L’envoyé présidentiel français Jean-Yves Le Drian prépare deux conférences internationales destinées à soutenir le Liban. La première sera consacrée au renforcement de l’armée libanaise, afin de lui permettre d’assumer ses missions nationales — notamment après la décision du gouvernement de limiter la détention des armes aux seules institutions militaires et sécuritaires légitimes. La seconde, attendue avant la fin de l’année, portera sur la relance économique, le développement et la reconstruction.

Des conditions internationales : réformes et souveraineté

Les pays ayant annoncé leur participation ont fixé trois conditions principales : le désarmement de toutes les factions armées illégales ; l’adoption de réformes attendues depuis longtemps dans les domaines économique, financier, monétaire et judiciaire ; et un meilleur contrôle des frontières orientales et septentrionales avec la Syrie.

De Paris 1 à « Cèdre »

Le soutien structuré de la France au Liban remonte à la conférence Paris I en 2001, sous la présidence de Jacques Chirac. Avec une dette publique atteignant 151 % du PIB et une croissance réduite à 1,2 %, Paris 1 avait promis 500 millions d’euros d’aides et de prêts concessionnels, conditionnés à des réformes structurelles : modernisation de l’économie, privatisations, rationalisation des dépenses, augmentation des recettes et stabilisation du système financier et monétaire.

Ont suivi Paris II en 2002 et Paris III en 2007, avant la conférence « Cèdre » de 2018, centrée sur le financement des infrastructures. Mais la plupart des réformes promises par les gouvernements libanais n’ont pas été appliquées, entravées par les blocages politiques, la corruption et l’instabilité sécuritaire.

Volet militaire et économique

La conférence dédiée à l’armée vise à renforcer ses capacités en matière d’équipements, de formation et de soutien logistique — particulièrement face aux défis sécuritaires croissants dans le sud du pays. Lors d’une rencontre similaire à Paris en octobre 2024, les bailleurs avaient promis 200 millions de dollars à l’institution militaire.

La conférence économique et de développement doit, elle, s’attaquer à la relance d’une économie exsangue, frappée par l’effondrement financier, la pauvreté galopante et l’effondrement de la monnaie nationale. L’an dernier, une conférence à Paris avait alloué 800 millions de dollars à l’aide humanitaire.

Des exigences difficiles à satisfaire

Outre l’application de la résolution 1701 du Conseil de sécurité des Nations unies et le monopole de l’État sur les armes, les donateurs exigent des réformes profondes, notamment dans les secteurs bancaire et judiciaire, mais aussi fiscales et administratives, afin de renforcer la transparence et de lutter contre la corruption. La France l’a clairement affirmé : sans réformes, pas de soutien économique.
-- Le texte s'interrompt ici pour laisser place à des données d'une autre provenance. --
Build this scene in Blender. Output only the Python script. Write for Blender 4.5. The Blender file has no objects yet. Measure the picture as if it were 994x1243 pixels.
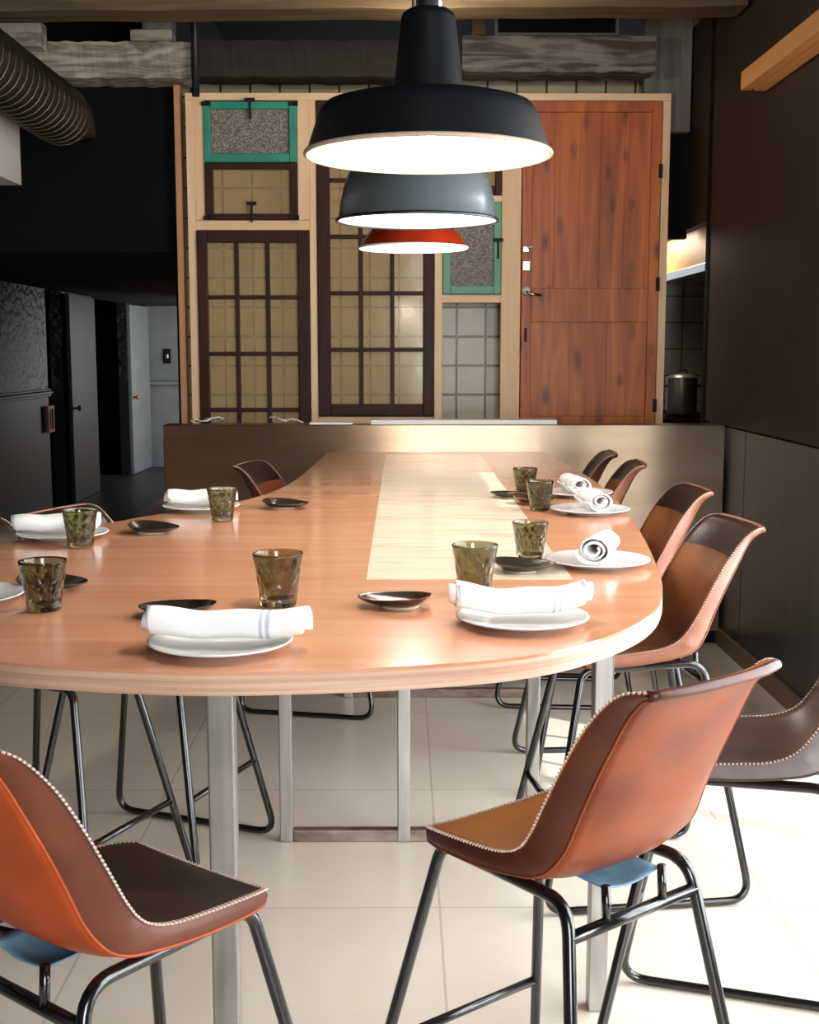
import bpy, bmesh, math, random
from mathutils import Vector, Matrix
random.seed(7)
C = bpy.context.scene.collection
PI = math.pi

# ------------------------------------------------------------------ camera
EYE = 1.6
PITCH = math.radians(7.45)
YAW = math.atan(9 / 1500)
cam_d = bpy.data.cameras.new('camera'); cam = bpy.data.objects.new('camera', cam_d); C.objects.link(cam)
cam.location = (0, 0, EYE); cam.rotation_euler = (PI / 2 - PITCH, 0, -YAW)
cam_d.sensor_fit = 'HORIZONTAL'; cam_d.sensor_width = 36; cam_d.lens = 36 * 1500 / 994
cam_d.clip_start = 0.05; cam_d.clip_end = 200
bpy.context.scene.camera = cam

# ------------------------------------------------------------------ world, sun, daylight, exposure
w = bpy.data.worlds.new('world'); bpy.context.scene.world = w; w.use_nodes = True
w.node_tree.nodes['Background'].inputs[0].default_value = (0.80, 0.90, 1.0, 1)
w.node_tree.nodes['Background'].inputs[1].default_value = 0.9
def lamp(name, kind, loc, power, color=(1, 1, 1), **kw):
    d = bpy.data.lights.new(name, kind); d.energy = power; d.color = color
    for k, v in kw.items():
        if k != 'rot': setattr(d, k, v)
    o = bpy.data.objects.new(name, d); C.objects.link(o); o.location = loc
    if 'rot' in kw: o.rotation_euler = kw['rot']
    return o
def aim(o, direction): o.rotation_euler = Vector(direction).to_track_quat('-Z', 'Y').to_euler()
sun = lamp('sun', 'SUN', (6, 1, 6), 4.5, (1.0, 0.98, 0.95), angle=math.radians(0.6)); aim(sun, (-0.62, 0.42, -0.66))
a = lamp('window_daylight_right', 'AREA', (1.98, 2.7, 1.45), 190, (0.94, 0.97, 1.0), shape='RECTANGLE', size=3.3, size_y=2.3); aim(a, (-1, 0, -0.12))
a = lamp('window_daylight_rear', 'AREA', (1.1, -2.7, 1.75), 190, (0.95, 0.98, 1.0), shape='RECTANGLE', size=1.7, size_y=2.6); aim(a, (-0.06, 1, -0.03))
a = lamp('corridor_fill', 'AREA', (-1.6, 15.6, 1.5), 50, (1.0, 0.98, 0.95), shape='RECTANGLE', size=1.6, size_y=1.6); aim(a, (-1, 0.35, -0.35))  # added fill for the corridor doors and end wall, no window behind it
a = lamp('kitchen_fill', 'AREA', (1.64, 8.5, 2.5), 11, (1.0, 0.80, 0.58), shape='RECTANGLE', size=0.5, size_y=0.5); aim(a, (1, -0.5, -0.5))  # added fill hidden behind the partition, brightens the hood and tiles
V = bpy.context.scene.view_settings
V.view_transform = 'Standard'; V.look = 'None'; V.exposure = 0.55; V.gamma = 1; V.use_curve_mapping = False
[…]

Les bailleurs exigent également un contrôle effectif des frontières avec la Syrie, ce qui suppose une coopération sécuritaire et technique pour lutter contre la contrebande et délimiter officiellement les frontières. Paris a d’ailleurs fourni une aide technique comprenant cartes et documents datant du mandat français.

Jusqu’ici, le Liban peine à satisfaire ces conditions. L’armée a commencé à se déployer au sud du Litani, mais elle manque encore de moyens pour couvrir l’ensemble du territoire. Le gouvernement a adopté une position ferme sur le désarmement des groupes armés, et certaines factions palestiniennes ont commencé à remettre leurs armes. Mais le « Hezbollah » continue de refuser catégoriquement de désarmer.

Sur le plan économique, rien n’a véritablement changé depuis l’effondrement d’octobre 2019. Les mesures partielles et incohérentes ont été inefficaces, parfois contre-productives. Le chaos administratif perdure, malgré les promesses de sanctionner les contrevenants.

L’avenir du soutien face aux divergences

La France coordonne ses efforts avec les États-Unis, l’Arabie saoudite, les Émirats arabes unis, le Qatar, l’Égypte et d’autres alliés. Tous partagent les mêmes objectifs, mais divergent sur les moyens d’y parvenir.

Un autre obstacle est la fatigue des donateurs : les ressources mondiales sont limitées et le Liban n’est pas la seule urgence. Les pays amis rappellent que ce qu’ils exigent est avant tout une revendication des Libanais eux-mêmes : désarmement, réformes et vision commune de l’avenir du pays. Sans cela, les promesses d’aide resteront de simples promesses.